Today is patch day in Europe, in preparation of the official release day tomorrow. That means that the farming patch, which the US already has since last Wednesday, will go live in Europe today. Which is the end of farming as we know it. The patch deliberately breaks farming, making it impossible to grow anything at a profit, neither from vendors nor players. It also makes it impossible to cross-breed, and thus to advance your skill to the highest level. Farming is basically "on hold", until Turbine completely reworks the system. I think a less radical solution, like reducing vendor prices for the few crops that made money, would have been better. But I'm willing to give them time to create a new farming system which hopefully works as intended.
As you might have noticed, I liked farming in Lord of the Rings Online. I liked the interactive part most, sowing fields and seeing what harvest I would get. The plant processing meant having work you character for half an hour, without you being able to do anything, except chat, which wasn't that optimal. But at least that gave me opportunity to get a lot of other Real Life ® things done over the weekend, whenever my character was processing his crops. In the 10 pre-order days I spent about 40 hours farming, which is a lot, even if half of that was afk crop processing. But the good news in that is that I managed to explore every single aspect of the old farming system. I did make a lot of money, over 3 gold, but instead of keeping that money, I spent most of it, about 2 gold, to get my farming skill up to master, and for cross-breeding. That still leaves me 1 gold in my pocket to finance my adventuring, which is more than enough at my level.
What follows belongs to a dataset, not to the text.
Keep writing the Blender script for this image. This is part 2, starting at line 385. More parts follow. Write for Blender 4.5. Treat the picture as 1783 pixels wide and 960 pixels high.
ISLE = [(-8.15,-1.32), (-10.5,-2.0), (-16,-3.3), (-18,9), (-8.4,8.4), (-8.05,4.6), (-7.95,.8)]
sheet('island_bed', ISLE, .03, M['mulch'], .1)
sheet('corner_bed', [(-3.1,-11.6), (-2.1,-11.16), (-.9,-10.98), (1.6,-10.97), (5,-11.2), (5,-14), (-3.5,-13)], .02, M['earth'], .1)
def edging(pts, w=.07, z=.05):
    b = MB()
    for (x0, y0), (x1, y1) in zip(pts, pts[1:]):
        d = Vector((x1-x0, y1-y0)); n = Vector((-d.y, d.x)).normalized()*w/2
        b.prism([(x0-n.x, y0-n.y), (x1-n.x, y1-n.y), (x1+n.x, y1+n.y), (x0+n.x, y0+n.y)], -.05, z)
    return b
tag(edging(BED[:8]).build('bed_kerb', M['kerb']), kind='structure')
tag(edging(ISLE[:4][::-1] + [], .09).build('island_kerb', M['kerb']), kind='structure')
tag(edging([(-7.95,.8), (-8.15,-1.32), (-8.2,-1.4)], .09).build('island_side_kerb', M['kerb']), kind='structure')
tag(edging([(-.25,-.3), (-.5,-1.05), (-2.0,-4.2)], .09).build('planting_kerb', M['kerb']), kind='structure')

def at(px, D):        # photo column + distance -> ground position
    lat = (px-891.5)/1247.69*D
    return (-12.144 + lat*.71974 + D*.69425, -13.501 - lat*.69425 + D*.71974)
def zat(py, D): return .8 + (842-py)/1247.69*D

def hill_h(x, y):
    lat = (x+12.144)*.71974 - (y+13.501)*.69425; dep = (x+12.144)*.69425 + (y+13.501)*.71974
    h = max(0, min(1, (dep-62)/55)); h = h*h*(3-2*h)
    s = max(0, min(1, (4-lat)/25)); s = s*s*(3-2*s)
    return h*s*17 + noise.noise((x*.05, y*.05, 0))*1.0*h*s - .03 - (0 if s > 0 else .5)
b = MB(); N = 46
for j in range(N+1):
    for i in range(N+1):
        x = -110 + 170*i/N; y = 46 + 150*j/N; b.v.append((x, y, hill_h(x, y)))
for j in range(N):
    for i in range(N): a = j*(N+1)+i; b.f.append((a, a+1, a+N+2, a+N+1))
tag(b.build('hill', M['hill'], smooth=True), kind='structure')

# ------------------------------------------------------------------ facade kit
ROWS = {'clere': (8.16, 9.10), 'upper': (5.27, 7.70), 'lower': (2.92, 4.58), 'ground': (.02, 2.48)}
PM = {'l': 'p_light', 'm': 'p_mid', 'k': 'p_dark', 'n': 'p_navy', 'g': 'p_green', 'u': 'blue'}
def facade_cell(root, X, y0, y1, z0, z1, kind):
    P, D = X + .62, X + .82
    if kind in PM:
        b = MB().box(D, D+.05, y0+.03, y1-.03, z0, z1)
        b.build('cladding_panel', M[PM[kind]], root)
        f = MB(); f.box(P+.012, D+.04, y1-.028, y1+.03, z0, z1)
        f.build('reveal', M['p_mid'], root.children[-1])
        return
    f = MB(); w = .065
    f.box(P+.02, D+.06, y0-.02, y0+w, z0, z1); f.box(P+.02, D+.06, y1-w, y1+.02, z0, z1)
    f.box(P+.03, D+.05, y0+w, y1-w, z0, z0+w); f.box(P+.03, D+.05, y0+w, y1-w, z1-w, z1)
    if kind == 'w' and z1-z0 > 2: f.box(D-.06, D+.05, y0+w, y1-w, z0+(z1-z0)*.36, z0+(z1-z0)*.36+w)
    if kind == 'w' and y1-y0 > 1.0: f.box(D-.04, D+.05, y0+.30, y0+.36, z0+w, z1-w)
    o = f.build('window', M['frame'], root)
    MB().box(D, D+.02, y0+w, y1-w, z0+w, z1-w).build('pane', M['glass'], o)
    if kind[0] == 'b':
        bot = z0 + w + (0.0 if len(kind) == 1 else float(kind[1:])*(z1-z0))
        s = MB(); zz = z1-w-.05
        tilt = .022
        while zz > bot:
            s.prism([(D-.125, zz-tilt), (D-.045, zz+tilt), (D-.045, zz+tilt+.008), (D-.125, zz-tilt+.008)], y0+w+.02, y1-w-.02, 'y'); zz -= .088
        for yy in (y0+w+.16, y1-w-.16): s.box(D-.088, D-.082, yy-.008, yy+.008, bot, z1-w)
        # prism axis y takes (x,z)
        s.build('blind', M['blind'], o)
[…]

Every tradeskill in LotRO has 5 ranks: apprentice, journeyman, expert, artisan, and master. And in each rank you can be proficient or master. The recipes that pre-nerf made money were all at master expert level, so most people stopped there. The artisan and master level require more expensive ingredients, so you lose a lot of money whenever you grow a field of those ranks. But I did it anyway, and did master the artisan level, and got proficient in the master level. I didn't get to master the master level, which would have given me the grandmaster title, but I found that the title "master farmer" was what I wanted to run around with. Right now being master farmer is completely useless, there is nothing I can make that anybody would want to buy, even if I just charged them my cost. But maybe when the system is reworked being master farmer becomes useful one day. Right now I only did it for the roleplaying aspects, it gives my hobbit a solid background as farmer who is only forced by the encroaching evil to go adventuring instead of tilting his fields.
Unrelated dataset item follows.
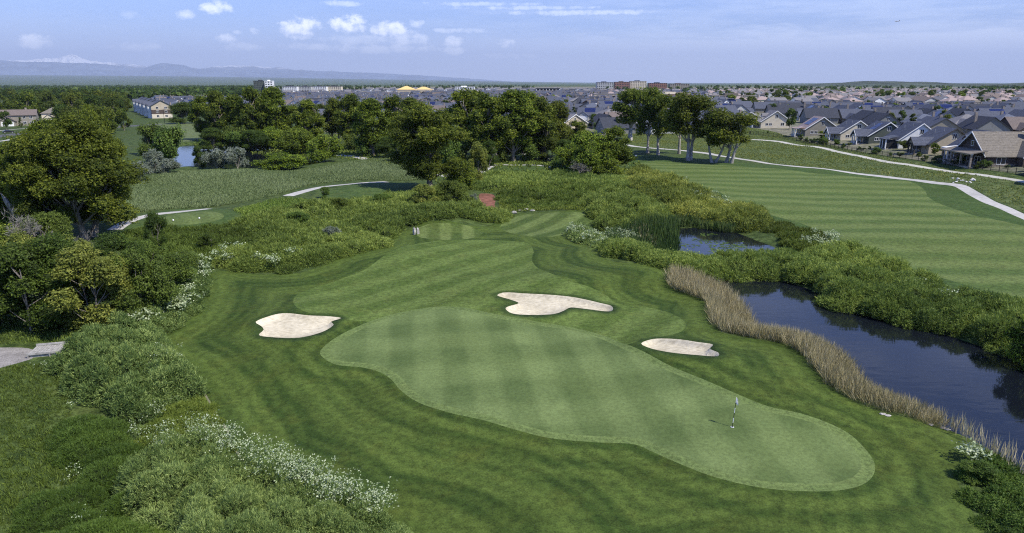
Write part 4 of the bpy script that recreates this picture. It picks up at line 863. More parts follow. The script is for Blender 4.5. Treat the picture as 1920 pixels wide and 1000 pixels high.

Besides skilling up, I enjoyed the cross-breeding system. You start that with rare Sweet Lobelia seeds, which can be found in treasure chests, or received by a quest. You multiply those seeds, then cross-breed them with some other seeds you can buy to make Muddyfoot seeds. Multiply those again, and cross-breed into Dragonsbreath. Multiply those again, and cross-breed into Eagle's Nest. Eagle's Nest is artisan level, so I spent a lot of time growing these to skill up artisan to master. Every field loses you some money, but the alternative is growing strawberries. And as strawberries have the same yield, but sell for ten times less than Eagle's Nest, skilling up with strawberries would have cost me a lot more. The other advantage of going the cross-breeding route is that I stored away seeds and plants of every of these rare pipe-weeds. My guild is planning a role-playing event, a farmer's market, and I'll be running a pipe-weed stall, offering rare pipe-weeds for sale. That could be fun.
I only did very little adventuring over the weekend, wanting to achieve all my farming goals before the farming system got shut down. And I'm happy I did it, there is still lots of time to quest and level up. I did finish a few quests and reached level 14. But there is still so much to do in the Shire. Not only the quests, but also the many accomplishments and traits you can achieve. I'm still determined to get the lifetime subscription. But my immediate problem is getting hold of the LotRO box tomorrow. I ordered one from Amazon UK long time ago, but apparently they haven't even shipped it yet, so I'll never get it tomorrow. Might have to check the local stores whether they'll sell it already tomorrow. I'll try the same store where I was able to get Burning Crusade on release day, but the release of LotRO isn't quite that big an event, and I'm not sure I won't be without LotRO for a few days before I can get the game somewhere.